Tuesday, November 18, 2014

Oh husband, where art thou? Oh right, under that pillow

So bam! All of a sudden I'm 7 months pregnant. And, like I've heard, you really do pop sooner with your third. My bump is ginormous. Truthfully, I thought I'd feel all Mother Earthly with this pregnancy because it's my last (you know, lots of time by the fire rubbing coconut oil on the bump and humming it nursing rhymes) but instead I find myself wanting to push the bump out of the way so I can race through life's daily to-do list (e.g., child rearing, working, laundry, dishes, coaxing the dog to poop, restaurant owning, etc.) so I can finally sit down to relax.

But silly me, life doesn't want me to relax. No, life wants me to push back my shirt sleeves and go at it even more gang busters. How do I know this? Because right after Chuck stopped moaning about his kidney stone, he broke his ankle.

I swear, the man is trying to kill me. I mean, I knew I wouldn't be sitting on the couch eating bon bons with this pregnancy but I at least thought I'd get to sit down and gaze longingly at a bon bon wrapper or two.

Nope.
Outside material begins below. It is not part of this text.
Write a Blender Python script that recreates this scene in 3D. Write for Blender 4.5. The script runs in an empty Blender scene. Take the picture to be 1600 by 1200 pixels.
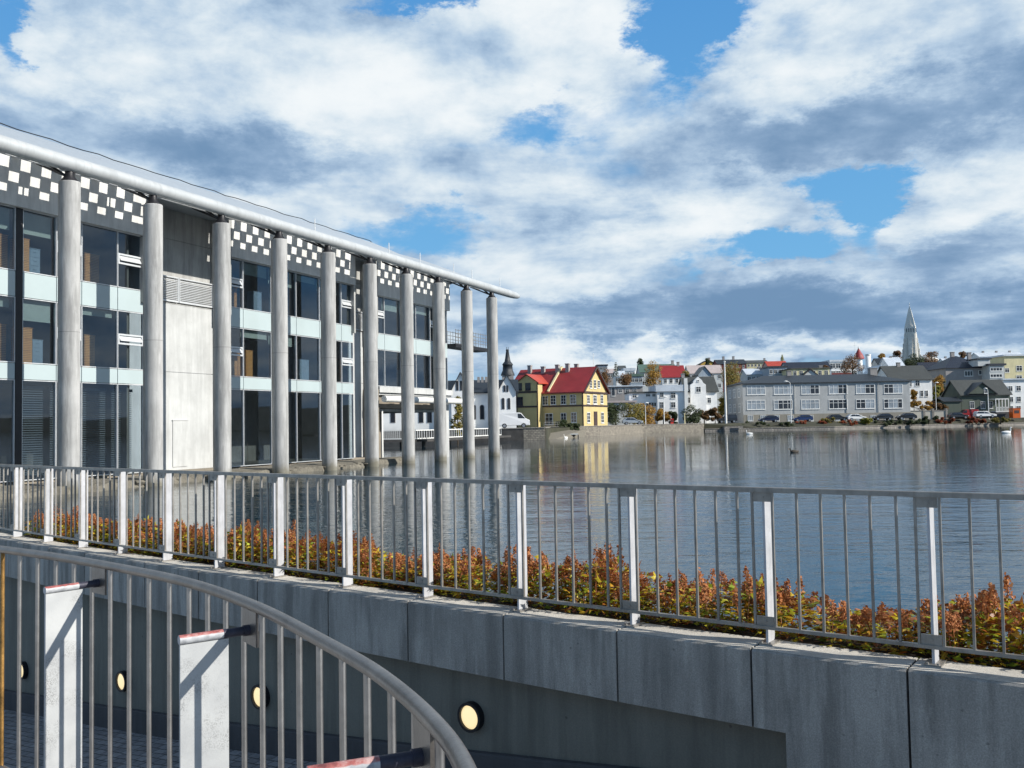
import bpy, math, random
import numpy as np
from mathutils import Vector, Matrix
random.seed(7)
S = bpy.context.scene
COL = S.collection
RAD = math.radians
# ------------------------------------------------------------------ camera
F = 1450.0; EZ = 2.1
PITCH = math.atan(63.3 / F); ROLL = RAD(-1.0)
CR = Matrix.Rotation(math.pi / 2 + PITCH, 3, 'X') @ Matrix.Rotation(ROLL, 3, 'Z')
cam_d = bpy.data.cameras.new('camera'); cam = bpy.data.objects.new('camera', cam_d); COL.objects.link(cam)
cam.matrix_world = Matrix.Translation((0, 0, EZ)) @ CR.to_4x4()
cam_d.sensor_width = 36; cam_d.lens = 36 * F / 1600; cam_d.clip_end = 12000; cam_d.clip_start = 0.05
S.camera = cam
def ray(px, py): return CR @ Vector(((px - 800) / F, -(py - 600) / F, -1))
def atz(px, py, z):
    d = ray(px, py); return Vector((0, 0, EZ)) + d * ((z - EZ) / d.z)
def aty(px, py, Y):
    d = ray(px, py); return Vector((0, 0, EZ)) + d * (Y / d.y)
def onplane(px, py, o, n):
    d = ray(px, py); e = Vector((0, 0, EZ)); return e + d * ((Vector(o) - e).dot(n) / d.dot(n))

# ------------------------------------------------------------------ objects
INV = {}
class MB:
    """collects shapes given in world space, builds one mesh object"""
    def __init__(s): s.v = []; s.f = []; s.sm = []
    def add(s, vs, fs, smooth=False):
        b = len(s.v); s.v += [tuple(p) for p in vs]
        s.f += [tuple(b + i for i in f) for f in fs]; s.sm += [smooth] * len(fs)
        return s
    def hexa(s, p):
        return s.add(p, [(0, 3, 2, 1), (4, 5, 6, 7), (0, 1, 5, 4), (1, 2, 6, 5), (2, 3, 7, 6), (3, 0, 4, 7)])
    def box(s, x0, x1, y0, y1, z0, z1):
        return s.hexa([(x0, y0, z0), (x1, y0, z0), (x1, y1, z0), (x0, y1, z0), (x0, y0, z1), (x1, y0, z1), (x1, y1, z1), (x0, y1, z1)])
    def obox(s, o, a, b, c):
        o, a, b, c = Vector(o), Vector(a), Vector(b), Vector(c)
        if a.cross(b).dot(c) < 0: a, b = b, a
        return s.hexa([o, o + a, o + a + b, o + b, o + c, o + a + c, o + a + b + c, o + b + c])
    def bar(s, p, q, w, h, up=(0, 0, 1)):
        p, q = Vector(p), Vector(q); d = (q - p); dn = d.normalized(); u = Vector(up)
        sd = dn.cross(u)
        if sd.length < 1e-4: sd = dn.cross(Vector((1, 0, 0)))
        sd.normalize(); u = sd.cross(dn)
        return s.obox(p - sd * w / 2 - u * h / 2, d, sd * w, u * h)
    def tube(s, pts, r, n=12, cap=True):
        pts = [Vector(p) for p in pts]; N = len(pts)
        rs = r if isinstance(r, (list, tuple)) else [r] * N
        vs = []; fs = []; prev = None
        for i in range(N):
            d = (pts[min(i + 1, N - 1)] - pts[max(i - 1, 0)]).normalized()
            if prev is None:
                a = d.cross(Vector((0, 0, 1)))
                if a.length < 1e-3: a = d.cross(Vector((0, 1, 0)))
            else: a = prev - d * prev.dot(d)
            a.normalize(); prev = a; b = d.cross(a)
            for k in range(n):
                t = 2 * math.pi * k / n; vs.append(pts[i] + (a * math.cos(t) + b * math.sin(t)) * rs[i])
        for i in range(N - 1):
            for k in range(n):
                k2 = (k + 1) % n; fs.append((i * n + k, i * n + k2, (i + 1) * n + k2, (i + 1) * n + k))
        s.add(vs, fs, True)
        if cap:
            s.add(vs[:n], [tuple(range(n))[::-1]]); s.add(vs[-n:], [tuple(range(n))])
        return s
    def prism(s, poly, o, a, b, c):
        """2d polygon (u,v) in plane o + u a + v b, extruded by vector c"""
        o, a, b, c = Vector(o), Vector(a), Vector(b), Vector(c)
        p = [o + a * u + b * v for u, v in poly]; n = len(p)
        fs = [tuple(range(n)), tuple(range(2 * n - 1, n - 1, -1))] + [(i, i + n, (i + 1) % n + n, (i + 1) % n) for i in range(n)]
        return s.add(p + [q + c for q in p], [f[::-1] for f in fs] if False else fs)
    def slab(s, quad, th):
        q = [Vector(p) for p in quad]; nz = Vector(th)
        n = len(q)
        return s.add(q + [p + nz for p in q], [tuple(range(n)), tuple(range(2 * n - 1, n - 1, -1))] + [(i, i + n, (i + 1) % n + n, (i + 1) % n) for i in range(n)])
    def lathe(s, c, prof, n=20, sx=1, sy=1, rot=0, cap=True):
        c = Vector(c); vs = []; fs = []
        for r, z in prof:
            for k in range(n):
                t = 2 * math.pi * k / n; x, y = r * sx * math.cos(t), r * sy * math.sin(t)
                vs.append(c + Vector((x * math.cos(rot) - y * math.sin(rot), x * math.sin(rot) + y * math.cos(rot), z)))
        for i in range(len(prof) - 1):
            for k in range(n):
                k2 = (k + 1) % n; fs.append((i * n + k, i * n + k2, (i + 1) * n + k2, (i + 1) * n + k))
        s.add(vs, fs, True)
        if cap: s.add(vs[:n], [tuple(range(n))[::-1]]); s.add(vs[-n:], [tuple(range(n))])
        return s
    def build(s, name, mat, parent=None, fix=True, **kw):
        me = bpy.data.meshes.new(name)
        M = INV.get(parent.name) if parent else None
        vs = [tuple(M @ Vector(p)) for p in s.v] if M else s.v
        me.from_pydata(vs, [], s.f); me.polygons.foreach_set('use_smooth', s.sm)
        if fix:
            import bmesh
            bm = bmesh.new(); bm.from_mesh(me); bmesh.ops.recalc_face_normals(bm, faces=bm.faces); bm.to_mesh(me); bm.free()
        me.update()
        if mat: me.materials.append(mat)
        o = bpy.data.objects.new(name, me); COL.objects.link(o)
        if parent:
            o.parent = parent
            if M: INV[o.name] = M
        tag(o, **kw)
        return o
def tag(o, label=None, cat=None, group=None, kind=None):
    if label: o['label'] = label
    if cat: o['category'] = cat
    if group: o['group'] = group
    if kind: o['kind'] = kind
    return o
def thing(name, loc, rz, label, cat, group=None):
    o = bpy.data.objects.new(name, None); COL.objects.link(o); o.empty_display_size = .3
    o.location = loc; o.rotation_euler = (0, 0, rz)
    INV[o.name] = (Matrix.Translation(loc) @ Matrix.Rotation(rz, 4, 'Z')).inverted()
    return tag(o, label, cat, group)
def copy_tree(o, parent=None, mats=None):
    c = o.copy(); COL.objects.link(c)
    if parent: c.parent = parent
    for ch in list(o.children): copy_tree(ch, c)
    return c

# ------------------------------------------------------------------ materials
def nd(nt, t, **kw):
    n = nt.nodes.new(t)
    for k, v in kw.items(): setattr(n, k, v)
    return n
def ramp(nt, fac, stops, interp='LINEAR'):
    r = nd(nt, 'ShaderNodeValToRGB'); r.color_ramp.interpolation = interp
    e = r.color_ramp.elements
    while len(e) > 1: e.remove(e[0])
    for i, (p, c) in enumerate(stops):
        x = e[0] if i == 0 else e.new(p)
        x.position = p; x.color = (*c, 1) if len(c) == 3 else c
    if fac is not None: nt.links.new(fac, r.inputs[0])
    return r.outputs[0]
def noise(nt, vec, scale, detail=4, rough=.55, dist=0.0, out=0):
    n = nd(nt, 'ShaderNodeTexNoise'); n.inputs['Scale'].default_value = scale; n.inputs['Detail'].default_value = detail
    n.inputs['Roughness'].default_value = rough; n.inputs['Distortion'].default_value = dist
    if vec is not None: nt.links.new(vec, n.inputs['Vector'])
    return n.outputs[out]
def math_(nt, op, a, b=None, c=None, clamp=False):
    m = nd(nt, 'ShaderNodeMath', operation=op); m.use_clamp = clamp
    for i, x in enumerate((a, b, c)):
        if x is None: continue
        if isinstance(x, (int, float)): m.inputs[i].default_value = x
        else: nt.links.new(x, m.inputs[i])
    return m.outputs[0]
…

Two weeks later Chuck's ankle is still the size of a grapefruit and he's still moaning about it. Between the pillows elevating his ankle in bed and all the damn pillows I've got wedged into my crevices to prevent night time leg cramps and butt cramps and side cramps, we can't even find each other in the bed.

Yes, sadly, all the moaning we do in bed is from bodily pain and all the searching we do is for more duck feathers, not each other. It's ok though, it really is. This too shall pass. Before we know it, Chuck's ankle will be healed and I'll be bumpless and the proud mother of one of these:


Another bouncing baby boy.

As in three boys.

And then, what will become of all those pillows that aided me and Chuck during our moments of pain? Oh, they'll get used. For forts and trampolines and fights and armor and thwaps on the head and knock-out-surprise-attack-side-swipes.

Because, let's be honest, with three sons we'll basically be raising a litter of puppies.

Chuck, notice I said "we"? We! You're getting up with the baby even if you have to hobble to the changing table dammit!